Slim's ambitions in television are controversial for two reasons. First, the 1990 telephone concession that helped make him one of the world's richest men forbade him from broadcasting television, either directly or indirectly. As a result of last year's telecommunications reform, he may now be able to, as long as the regulator approves.
Second, he has an enormous presence in Mexico's telecommunications markets. America Movil controls 80 per cent of fixed-line and 70 per cent of mobile contracts, giving it a massive advantage when it comes to selling Internet access. Although his businesses are exceptionally profitable by global standards, their services are slow and expensive, and their uptake is low even by Latin American standards.

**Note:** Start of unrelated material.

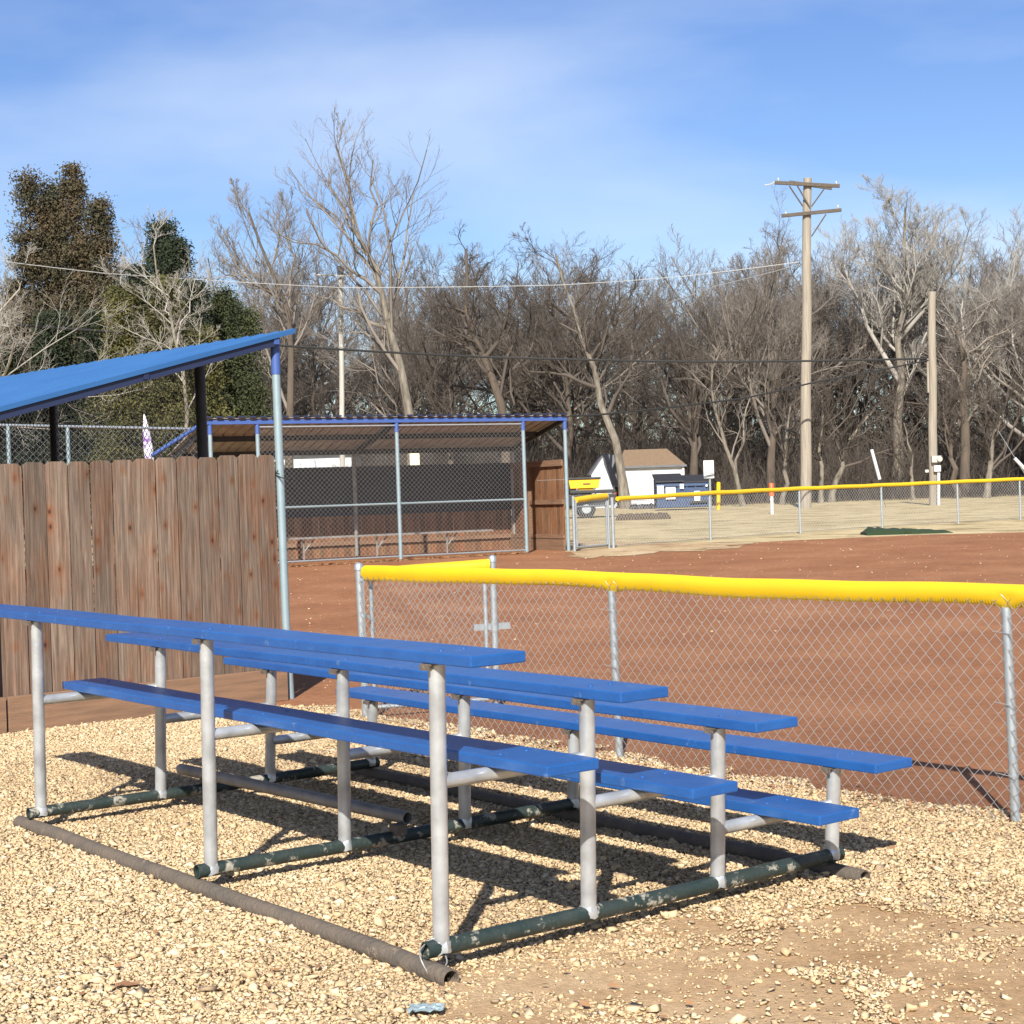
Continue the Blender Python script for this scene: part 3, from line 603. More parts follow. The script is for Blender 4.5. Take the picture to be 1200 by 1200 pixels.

Broadcasting, in contrast, is struggling as advertising revenues fall. Televisa and TV Azteca fear that, if Slim is allowed to invade their market, he will use his massive financial firepower to wipe them out.
Nonsense, Slim's aides say. Televisa too is a behemoth, with a 70 per cent share of terrestrial broadcasting and almost 50 per cent of the pay-television market, including its majority stakes in Sky Mexico and Cablevision. Slim's people argue that Dish has almost halved the cost of pay-television since its launch five years ago, showing the benefits of competition, Consumers will benefit further from Dish and others being free to include Televisa in the bundles of channels it offers them.
Televisa says that this will cost it US$106 million in revenues this year.